© 1997 The Sacramento Bee - Editorial
Wednesday, October 15, 1997

By Peter Schrag

Political reform the old-fashioned way SB 49

It's been a truism among political moralists that the only way to enact any significant reform is through voter initiatives. Indeed, some reformers think that probably the best reason for having the initiative at all is to clean up the campaign and elections process. What legislator, after all, would ever vote to change the evil system that brought him or her into office?

But last week Gov. Pete Wilson signed into law what is or might become the most significant campaign reform measure of the past generation: a plain old bill, SB 49 by Sen. Betty Karnette, that will require electronic filing of campaign expense reports for state office campaigns on which more than $50,000 is spent, and that means virtually all.

Beginning with the year 2000 election cycle, all such reports will be online, and some will be online in next year's elections. That means that the citizen who wants to know how much money a legislative candidate received from whom will be able to find out without a trek to the secretary of state's office in Sacramento. The information will be available at terminals in most libraries and, of course, on any home computer equipped with a modem. Passage of the bill is not necessarily a sign that virtue is busting out under the dome, but even in the Legislature, the capacity to tolerate embarrassment sometimes reaches a limit.

Meanwhile, trial begins today in federal court in Sacramento on a challenge to Proposition 208, yet another voter initiative (passed last November) designed to impose campaign contributions and impose other good government reforms on the process.

The timing of the two events, of course, is mere coincidence, but a coincidence that deserves attention. For Proposition 208 is not the first political reform initiative to run into trouble in the courts in the past decade or so. Two others, Propositions 68 and 73, passed at the primary in 1988, were jointly and severally chewed up by state and federal courts. A more recent reform, the open primary initiative, is facing its own court tests.

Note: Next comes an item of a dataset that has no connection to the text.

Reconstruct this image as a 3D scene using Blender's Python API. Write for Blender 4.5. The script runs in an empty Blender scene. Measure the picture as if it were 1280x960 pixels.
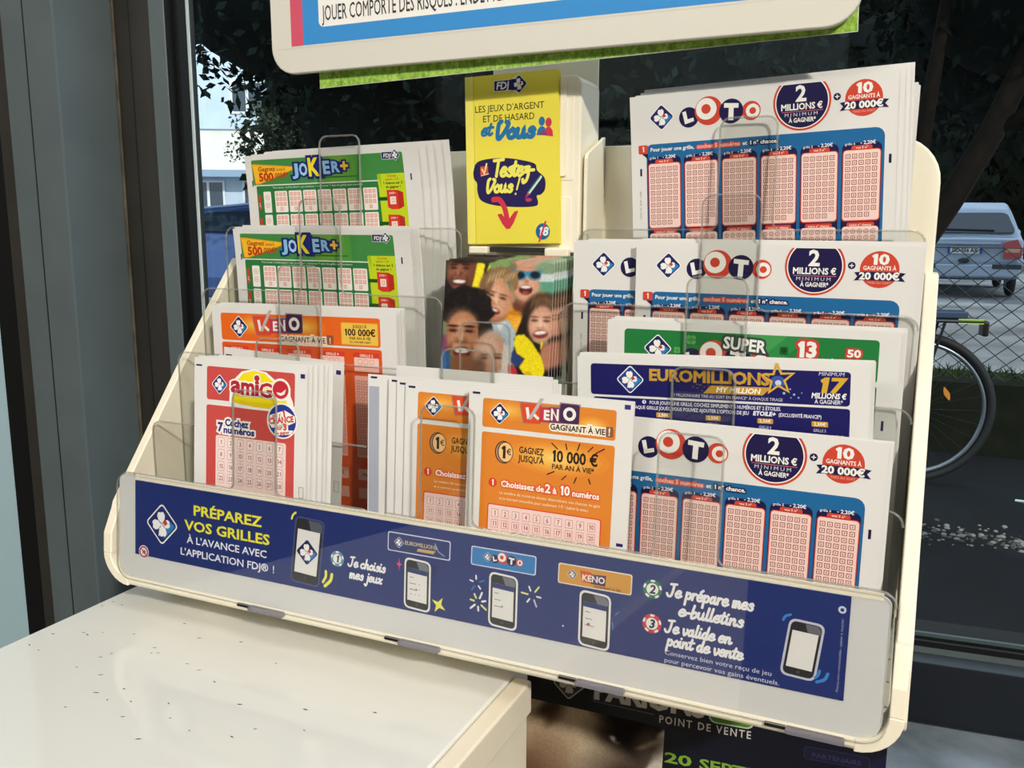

It would be risky to draw too much of a generalization from these events; California's biggest step in improving campaign reporting and cleaning up the elections process came through the initiative process with the Political Reform Act of 1974, which created the Fair Political Practices Commission and put in place the basic reporting of political expenditures and contributions.

And yet, as should have become clear in recent years and even in recent days the barriers to more thoroughgoing political reform may lie not just in the unwillingness of self-interested politicians to clean up their own act. They arise from court decisions that have held that the ability to spend money in getting one's message out is an essential corollary to the constitutionally guaranteed right of free speech.

One can argue about those decisions, and particularly about Buckley vs. Valeo, the 1976 Supreme Court ruling that erected the biggest of those barriers. Is there healthy debate, or even free speech, when one candidate or party can buy a big megaphone, and the other can buy nothing?

But it's hard to argue that it's an easy call, particularly since it's virtually impossible to curtail individual citizens or committees of individuals from publishing political tracts or buying newspaper ads expressing their political views whether about issues or about candidates. And if that can't be done without shredding the First Amendment, restraining political spending by candidates, even if not impossible, raises its own questions of fairness.

Last week's crash of the McCain-Feingold campaign reform bill in Congress another coincidence was widely read by the goo-goos at Common Cause and the reform-obsessed New York Times as yet another example of political venality. And for many people in Congress, no doubt it was just that. But it's also an illustration of how difficult substantive campaign finance reform really is, even when all concerned come to it with the purest of motives. And that's something the reformers never seem to acknowledge.

Which brings the case back to SB 49, the modest bill the governor signed last week. Its passage too took huge and sometimes frustrating efforts, both by people in the Legislature, by Secretary of State Bill Jones and by the indefatigable Kim Alexander, who runs the California Voter Foundation and who has been waging this fight for the better part of three years.

And yet disclosure the speedy, comprehensive and accessible reporting of which deep pocket gives how much to whom, which is what SB 49 requires may be the most effective check on corrosive political influence that can be devised. Three or four campaign spending initiatives have been passed, so far to no avail, despite the elephantine gnashing and stomping that attended their enactment. SB 49, passed by the Legislature and signed by the governor the old-fashioned way, may actually work.